Se fossi nata nel 2015 probabilmente a quest’ora avrei appiccicata addosso una bella etichetta di ADHD. Invece sono nata nel 1975, per fortuna, e me la sono cavata per anni con vari “è molto vivace”, “è intelligente ma non si applica” e qualche voto di condotta non proprio eccellente.

Quando mia madre, esausta ed esasperata, chiese consiglio alla mia maestra, questa le rispose: “I vulcani non si coperchiano. Dobbiamo solo capire come limitare i danni”. Frase che ha caratterizzato la mia esistenza da vulcano iperattivo, irruente e sregolato. Imparare a limitare i danni.

Gli adulti intorno a me hanno sempre rispettato la mia indole vulcanica ma con mano ferma mi hanno dato regole, responsabilità, doveri e strumenti per non diventare una piaga sociale. Qualcuno poi ha confessato. La mia prof di italiano delle medie, anni dopo, mi rivelò che quando me ne andai al liceo loro fecero festa, ma sul serio, con spumante e pasticcini.

Oggi continuo felicemente la mia vita di piccolo vulcano attivo che quando erutta, erutta. Ma sono eruzioni che fertilizzano il terreno… mi ritrovo iscritta a un corso di qualcosa a Oslo, o fondo un’associazione, o avvio cento progetti insieme, o compro libri in lingue che non conosco e li traduco col vocabolario….

Gli iperattivi sono quelli che cambiano il mondo, trascinano, scuotono. Di loro c’è un gran bisogno, ma non c’è affatto bisogno di etichette che li soffochino. Perché i vulcani hanno il diritto di cambiare forma quando sentono che sono stanchi ma l’etichetta condiziona. Ti dice “sei così e basta” e ti confina, ti limita, ti insegna a stare entro quei limiti a cui finisci per credere incondizionatamente.

Gli unici limiti che i bambini dovrebbero avere sono le regole del vivere civile, ma per il resto, quando si è piccoli, cambiare forma ed esplorarsi dovrebbe essere un diritto.

Io sarei stata un’ADHD, probabilmente. Qualcuno avrebbe suggerito lo psicologo. Qualcuno magari avrebbe suggerito dei farmaci. La scuola mi avrebbe bollata e dato un ruolo. E invece no. Ho scorrazzato libera e ho avuto accanto tanti adulti in gamba che mi hanno fatto da mentori, aiutandomi a capirmi, e si sono fatti un mazzo quadrato per me.

È il motivo per cui guardo con molta diffidenza un mondo adulto che delega alle etichette il proprio ruolo di guida per i più piccoli e che è divorato dall’ansia di normalizzazione.

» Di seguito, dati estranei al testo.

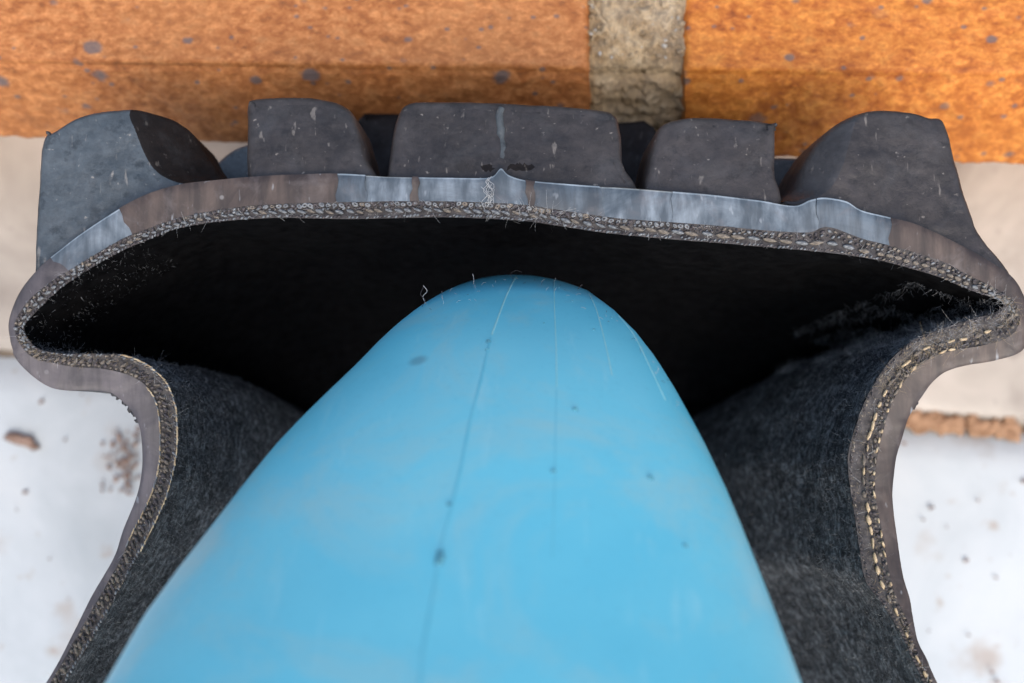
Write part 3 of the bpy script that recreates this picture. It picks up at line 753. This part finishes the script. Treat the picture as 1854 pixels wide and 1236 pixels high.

Con moltissima diffidenza e biasimo. Il mondo ha bisogno di tutta la diversità possibile e i bambini nei recinti sono lo spettacolo più triste del nostro millennio.

(nella foto, gruppo degli esami di quinta elementare…indovinate quale sono. E tra l’altro, nessun codice di abbigliamento genderizzato divideva i maschi dalle femmine).

“Ehi! Stiamo facendo la foto e manchi solo tu!”